Before they adjourned, the distribution systems organized South Mississippi Electric (now Cooperative Energy), a generation and transmission system, and four days later received a charter of incorporation from the Secretary of State.

That October, the federal Rural Electrification Administration (REA) approved a $2.1 loan for SME to build a power plant on the banks of the Pearl River in Columbia, Miss. It would burn pine wood chips, an obvious fuel choice in a region known as the Piney Woods.

Less than two months later, the world was on fire—Japan bombed Pearl Harbor on December 7, and the next day United States entered World War II. All industrial construction not essential to the war effort halted.

Four painful years passed before Mississippi’s boys came home from overseas and co-ops got back to electrifying the state’s rural areas. Then in 1947, Southwest Electric Power Membership Association joined SME as its sixth member.

The G&T idled for the next 11 years before hiring a part-time general manager in 1958. The dream of co-op control of power supply began to solidify two years later when SME applied for its first Certificate of Public Convenience and Necessity (permit) to build a power plant in Jones County, not far from Hattiesburg. This time the fuel of choice is natural gas.

The Mississippi Public Service Commission issued the certificate in March 1963, and a few days later Mississippi Power Company and Mississippi Power & Light filed a lawsuit to try to stop the G&T from breaking ground.

The five-year court battle that ensued went all the way to the U.S. Supreme Court, which in 1968 refused the two IOUs’ request to either rehear or reverse the Mississippi appeals court’s decision.

By this time, REA had approved funds for SME to build the Jones County plant, in the unincorporated community of Moselle. The funds were released to the G&T on August 29, 1967. Less than a month later SME opened its first headquarters in the Humble Oil Building, a landmark in Hattiesburg. SME now had a full-time general manager and a small staff.

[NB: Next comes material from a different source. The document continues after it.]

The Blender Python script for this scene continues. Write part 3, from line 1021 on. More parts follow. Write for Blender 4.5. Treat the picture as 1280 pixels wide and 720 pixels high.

Construction of Plant Moselle, a baseload plant with three 59-megawatt natural gas units, proceeded without interruption until August 1, 1970, the day the plant went into commercial operation—a little over 29 years since those managers and directors from five distribution co-ops had met in Hattiesburg to find a way to get control of their power supply destiny.

Today, South Mississippi Electric is called Cooperative Energy and serves 456,000 homes and businesses through 11 member distribution systems. The G&T ships power through 1,902 miles of transmission lines and reaches into 55 of the state’s 82 counties—more than half the land mass.

In 2003, Plant Moselle was renamed The J.T. Dudley, Sr. Generation Plant Complex after the part-time general manager the G&T hired in 1958. It is one seven generating plants in the Cooperative Energy’s power portfolio.